A review by spectracommunist
Hunger by Knut Hamsun

5.0

“I suffered no pain, my hunger had taken the edge off; instead, I felt pleasantly empty, untouched by everything around me and happy to be unseen by all. I put my legs up on the bench and leaned back, the best way to feel the true well-being of seclusion. There wasn't a cloud in my mind, nor did I feel any discomfort, and I hadn't a single unfulfilled desire or craving as far as my thought could reach. I lay with open eyes in a state of utter absence from myself and felt deliciously out of it.”

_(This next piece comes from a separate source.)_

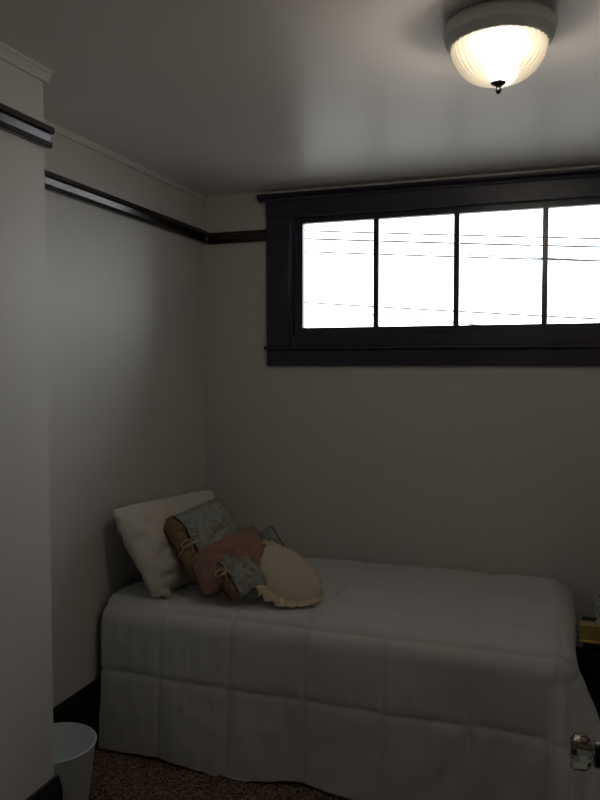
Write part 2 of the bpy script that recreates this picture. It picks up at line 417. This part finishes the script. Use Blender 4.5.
# big cream pillow leaning against the side wall
pw, ptw = cushion('pillow', (-1.705, 2.550, 0.990), (-1.665, 3.42, 0.940), (-1.520, 2.585, 0.618), 0.19, M['sham'], p=2.6, pinch=0.06, rnd=0.08, wr=0.016, seed=4, n=70)
# gathered corner flap
bm = bmesh.new()
c0 = Vector((-1.522, 2.635, 0.634))
for k in range(3):
    lathe(bm, [(0.006, -0.018), (0.020-0.003*k, -0.010), (0.022-0.003*k, 0.004), (0.008, 0.018)], c0.x+0.018*k-0.01, c0.y+0.002+0.010*k, c0.z-0.002+0.004*(k % 2), 18, rib=lambda a, kk: 1+0.18*math.sin(3*a+kk), close=True)
g = obj('corner_ruffle', bm, M['sham'], pw, True)
tag(pw, 'large cream pillow leaning against the side wall at the bed head', 'pillow')

def tied_cushion(TL, TR, BL, thick, seed, label, band=-0.62):
    o, pt = cushion('cushion', TL, TR, BL, thick, M['brocade'], seed=seed, urange=(band, 1), p=3.0, pinch=0.04, wr=0.010)
    e, pe = cushion('end_band', TL, TR, BL, thick*0.98, M['tan'], o, seed=seed, urange=(-1, band), p=3.0, pinch=0.04, wr=0.022)
    e['label'] = 'bronze brown satin end band'
    bm = bmesh.new()
    tube(bm, [pt(band, -0.98+1.96*k/40, 1) for k in range(41)], 0.004, 6)
    pp = obj('piping', bm, M['piping'], o, True)
    bm = bmesh.new()
    tube(bm, [pt(-0.995, -1+2*k/40, 1) for k in range(41)], 0.004, 6)
    obj('piping', bm, M['piping'], o, True)
    # cord tied across the band
    bm = bmesh.new(); nn = (pt(0, 0, 1)-pt(0, 0, -1)).normalized()
    q = [pt(-1+0.5*k/14, -0.12+0.10*math.sin(k/14*PI), 1)+nn*0.004 for k in range(15)]
    tube(bm, q, 0.0042, 6)
    c = pt(-0.66, 0.02, 1)+nn*0.006; ax = (pt(-0.5, 0, 1)-pt(-0.8, 0, 1)).normalized(); ay = nn.cross(ax)
    for sgn in (1, -1):
        loop = [c + ax*sgn*0.022*(1-math.cos(t)) + ay*0.012*math.sin(t)*1.2 for t in [2*PI*k/16 for k in range(16)]]
        tube(bm, loop, 0.0035, 6, True)
        tube(bm, [c, c-ay*0.025+ax*sgn*0.010+nn*0.002, c-ay*0.05+ax*sgn*0.018+nn*0.001], 0.003, 6)
    k = obj('cord_tie', bm, M['cord'], o, True)
    return tag(o, label, 'cushion')
tied_cushion((-1.590, 2.75, 0.900), (-1.435, 3.03, 0.975), (-1.395, 2.69, 0.650), 0.15, 1, 'larger blue brocade cushion with tied brown end, propped on cream pillow')
oc, _ = cushion('cushion', (-1.445, 2.735, 0.765), (-1.235, 2.965, 0.868), (-1.31, 2.615, 0.630), 0.135, M['rose'], seed=2, p=2.4, pinch=0.03, rnd=0.08, wr=0.012, piping=M['piping'])
tag(oc, 'rose brown oblong cushion between the two blue brocade cushions', 'cushion')
tied_cushion((-1.360, 2.715, 0.757), (-1.250, 2.86, 0.802), (-1.190, 2.62, 0.634), 0.10, 5, 'smaller blue brocade cushion with tied brown end, in front')
# cream satin cushion with ruffled lace
def ruffled():
    c = Vector((-1.050, 2.855, 0.690)); a = Vector((0.135, 0.045, -0.040)); b = Vector((-0.050, 0.095, 0.085)); nn = a.cross(b).normalized()
    if nn.y > 0: nn = -nn
    bm = bmesh.new(); N = 48; prev = {}
    for side in (1, -1):
        rings = []
        for k in range(13):
            t = math.sin(k/12*PI/2); rr = t
            ring = []
            for i in range(N):
                if k == 12 and side == -1: ring.append(prev[i]); continue
                A = 2*PI*i/N
                h = (1-rr**2.4)**0.6 if rr < 1 else 0
                p = c + a*rr*math.cos(A) + b*rr*math.sin(A) + nn*(side*0.062*h + 0.004*nz(3*math.cos(A)*rr, 3*math.sin(A)*rr, side))
                v = bm.verts.new(p); ring.append(v)
                if k == 12: prev[i] = v
            rings.append(ring)
        for q, w_ in zip(rings, rings[1:]):
            for i in range(N): bm.faces.new((q[i], q[(i+1) % N], w_[(i+1) % N], w_[i]))
    bmesh.ops.remove_doubles(bm, verts=bm.verts, dist=1e-5)
    o = obj('cushion', bm, M['creamsat'], None, True)
    bm = bmesh.new(); rings = []; N = 220
    for k in range(7):
        s = k/6; ring = []
        for i in range(N):
            A = 2*PI*i/N; m_ = 0.5-0.5*math.cos(A-0.25*PI); m_ = m_*m_*(3-2*m_); R = 0.90+(0.06+0.48*m_)*s
            off = s*(0.004+0.012*m_)*math.sin(A*34+0.8*math.sin(A*5)) + s*0.006*nz(A*9, s*3)
            p = c + a*R*math.cos(A)*(1+0.04*s*math.sin(A*17)) + b*R*math.sin(A)*(1+0.06*s) + nn*(0.012+0.030*m_*s+off)
            p.z = max(p.z, 0.618)
            ring.append(bm.verts.new(p))
        rings.append(ring)
    for q, w_ in zip(rings, rings[1:]):
        for i in range(N): bm.faces.new((q[i], q[(i+1) % N], w_[(i+1) % N], w_[i]))
    l = obj('lace_ruffle', bm, M['lace'], o, True); l.modifiers.new('t', 'SOLIDIFY').thickness = 0.002
    return tag(o, 'round cream satin cushion edged in ruffled lace', 'cushion')
ruffled()
ob, _ = cushion('cushion', (-1.365, 3.17, 0.745), (-1.246, 3.20, 0.815), (-1.262, 3.12, 0.635), 0.07, M['brocade'], seed=8, p=2.6, piping=M['piping'])
tag(ob, 'small blue grey cushion with only its tip showing behind the lace cushion', 'cushion')

# ------------------------------------------------------------------ waste bin
b_ = tag(empty('waste_bin', (-1.60, 2.065, 0)), 'white frosted plastic waste bin standing against the dark baseboard', 'waste bin')
bm = bmesh.new()
lathe(bm, [(0.001, 0.004), (0.098, 0.004), (0.102, 0.010), (0.138, 0.272), (0.140, 0.276), (0.1365, 0.276), (0.134, 0.272), (0.099, 0.013), (0.001, 0.010)], 0, 0, 0, 64)
obj('body', bm, M['plastic'], b_, True)
bm = bmesh.new(); tube(bm, [(0.1385*math.cos(2*PI*k/64), 0.1385*math.sin(2*PI*k/64), 0.277) for k in range(64)], 0.0035, 8, True)
obj('rim', bm, M['plastic'], b_, True)

# ------------------------------------------------------------------ nightstand with oil lamp at the foot of the bed
NX0, NX1, NY0, NY1, NZ = 0.125, 0.50, 2.96, 3.38, 0.478
ns = tag(empty('nightstand', ((NX0+NX1)/2, (NY0+NY1)/2, 0)), 'dark nightstand past the foot of the bed under the brass lamp', 'nightstand')
boxes('top', M['black'], [(NX0-0.012, NX1+0.012, NY0-0.012, NY1+0.012, NZ-0.022, NZ)], ns, 0.004)
boxes('body', M['black'], [(NX0+0.01, NX1-0.01, NY0+0.006, NY1, 0.14, NZ-0.0225)], ns, 0.002)
for z0, z1 in ((0.16, 0.29), (0.305, 0.44)):
    dr = boxes('drawer', M['black'], [(NX0+0.025, NX1-0.025, NY0-0.006, NY0+0.0055, z0, z1)], ns, 0.002)
    bm = bmesh.new(); bmesh.ops.create_uvsphere(bm, u_segments=16, v_segments=8, radius=0.012, matrix=Matrix.Translation(((NX0+NX1)/2, NY0-0.017, (z0+z1)/2)))
    obj('knob', bm, M['brass'], dr, True)
for x in (NX0+0.03, NX1-0.03):
    for y in (NY0+0.03, NY1-0.03): boxes('leg', M['black'], [(x-0.018, x+0.018, y-0.018, y+0.018, 0, 0.1395)], ns)
rebase(ns, ((NX0+NX1)/2, (NY0+NY1)/2, 0))
LX, LY = 0.172, 3.03
ol = tag(empty('table_lamp', (LX, LY, NZ)), 'brass based lamp with ribbed glass column on the dark nightstand', 'lamp')
boxes('foot', M['black'], [(-0.066, 0.066, -0.032, 0.032, 0.0005, 0.026)], ol, 0.003)
bm = bmesh.new(); box(bm, -0.078, 0.078, -0.036, 0.022, 0.0262, 0.092, 0.003)
ba = obj('base', bm, M['brass'], ol); ba['label'] = 'polished brass box shaped base'
bm = bmesh.new()
for x in (-0.077, -0.008, 0.008, 0.077): box(bm, x-0.004, x+0.004, -0.040, -0.0355, 0.028, 0.092, 0.0015)
for z in (0.030, 0.090): box(bm, -0.081, 0.081, -0.041, -0.0355, z-0.004, z+0.004, 0.0015)
obj('base_trim', bm, M['brass'], ba)
bm = bmesh.new()
pr = [(0.001, 0.0942)] + [(0.019+0.0045*math.sin(k*1.35), 0.0942+0.005*k) for k in range(22)] + [(0.001, 0.205)]
lathe(bm, pr, 0, 0, 0, 32)
obj('column', bm, M['knob_glass'], ol, True)

# ------------------------------------------------------------------ ceiling light
cl = tag(empty('ceiling_light', (-0.157, 2.02, ZC)), 'lit flush ceiling light with ribbed frosted glass dome and pewter ring', 'ceiling light')
bm = bmesh.new()
lathe(bm, [(0.001, -0.001), (0.128, -0.001), (0.138, -0.006), (0.1425, -0.014), (0.1425, -0.022), (0.139, -0.027), (0.137, -0.034), (0.139, -0.038), (0.137, -0.043), (0.132, -0.046), (0.1335, -0.050), (0.127, -0.053), (0.1285, -0.058), (0.1245, -0.0615)], 0, 0, 0, 72)
obj('pan', bm, M['pewter'], cl, True)
bm = bmesh.new(); lathe(bm, [(0.001, -0.052), (0.1150, -0.053), (0.1240, -0.0600), (0.1230, -0.0612), (0.1150, -0.0595), (0.001, -0.0565)], 0, 0, 0, 48); obj('dimming_plate', bm, M['plate'], cl, True)  # added plate covering the bright pan interior, keeps the dome from glaring
bm = bmesh.new(); pr = []
for k in range(15):
    t = k/14
    pr.append((0.1190*math.cos(t*PI/2*0.97)**0.75, -0.0615-0.0895*math.sin(t*PI/2)**1.25))
rib = lambda a, k: 1+0.03*abs(math.sin(a*18+k*0.16))*(1 if k < 13 else 0)
lathe(bm, pr, 0, 0, 0, 384, rib=rib)
obj('glass_shade', bm, M['shade'], cl, True)
bm = bmesh.new()
lathe(bm, [(a_, b_+0.023) for a_, b_ in [(0.001, -0.160), (0.004, -0.160), (0.004, -0.172), (0.019, -0.173), (0.020, -0.176), (0.016, -0.180), (0.007, -0.183), (0.0045, -0.188), (0.0075, -0.193), (0.0065, -0.199), (0.003, -0.203), (0.001, -0.204)]], 0, 0, 0, 32)
obj('finial', bm, M['darkmetal'], cl, True)
for sx in (-1, 1):
    bm = bmesh.new(); bmesh.ops.create_uvsphere(bm, u_segments=24, v_segments=14, radius=0.024)
    for v in bm.verts: v.co = Vector((v.co.x*1.0+sx*0.006, v.co.y+sx*0.036, v.co.z*1.30-0.103))
    obj('bulb', bm, M['bulb'], cl, True)
bm = bmesh.new(); tube(bm, [(0, 0, -0.0575), (0, 0, -0.136)], 0.002, 8); obj('rod', bm, M['darkmetal'], cl, True)

# ------------------------------------------------------------------ overhead lines outside
def wire(za, zb, x0, x1, y, r, lab):
    # za, zb: heights where the line passes the left and right ends of the window view
    bm = bmesh.new(); pts = []
    for k in range(41):
        x = -24+44*k/40; t = (x-x0)/(x1-x0)
        pts.append((x, y, za+(zb-za)*t + 0.0009*(x-x0)*(x-x1)))
    tube(bm, pts, r, 6)
    tag(obj('power_line', bm, M['wire'], None), lab, 'power line', 'power lines outside the window')
ya = 12.0
G_ = 'black power line crossing the sky outside the window, '
wire(3.807, 3.435, -3.925, 0.542, ya, 0.0132, G_ + 'topmost of the lines')
wire(3.674, 3.311, -3.925, 0.545, ya, 0.0149, G_ + 'second from the top')
wire(3.552, 3.430, -3.925, -2.726, ya, 0.0098, G_ + 'faint third from the top')
wire(3.457, 3.104, -3.924, 0.548, ya, 0.0132, G_ + 'lowest of the upper bundle')
wire(2.604, 2.245, -3.924, 0.563, ya, 0.0132, G_ + 'upper of the two lowest lines')
wire(2.510, 2.243, -3.924, -1.682, ya, 0.0103, G_ + 'faint bottom line')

When I was reading this, I came to an afternoon scene where the protagonist describes his alienation at the Karl Johann Street of Christiana (Oslo, Norway) and I suddenly remembered that even Edward Munch had painted on that street and indeed his most famous "The Scream" was from that Christiana collection. The juxtaposition was so quite something. However, Munch painted his subjects on an evening scene and thus the combination looks quite complementary.

This book is a drastic account in the heights of despair and lowest of dignity in a semi-autobiographical sense of the author's own experience of tormented starving in Norway. As it turns out that what we call morality, is nothing but a luxury that people rotting on streets can't afford. And it even starts to seem that the major part of our public identity is based on the fortune that we have, and without that one is left alone like a stray dog to rot alone. And suffer endlessly for suffering's sake reasoned by sheer nihilism and yet one doesn't get killed but suffers indefinitely. This chronicles something that is so devoid and hollow of any privileges imaginable, whilst on the other end are the heaps and heaps of opulence and yet nothing changes. Only a few luckier get access to both sides.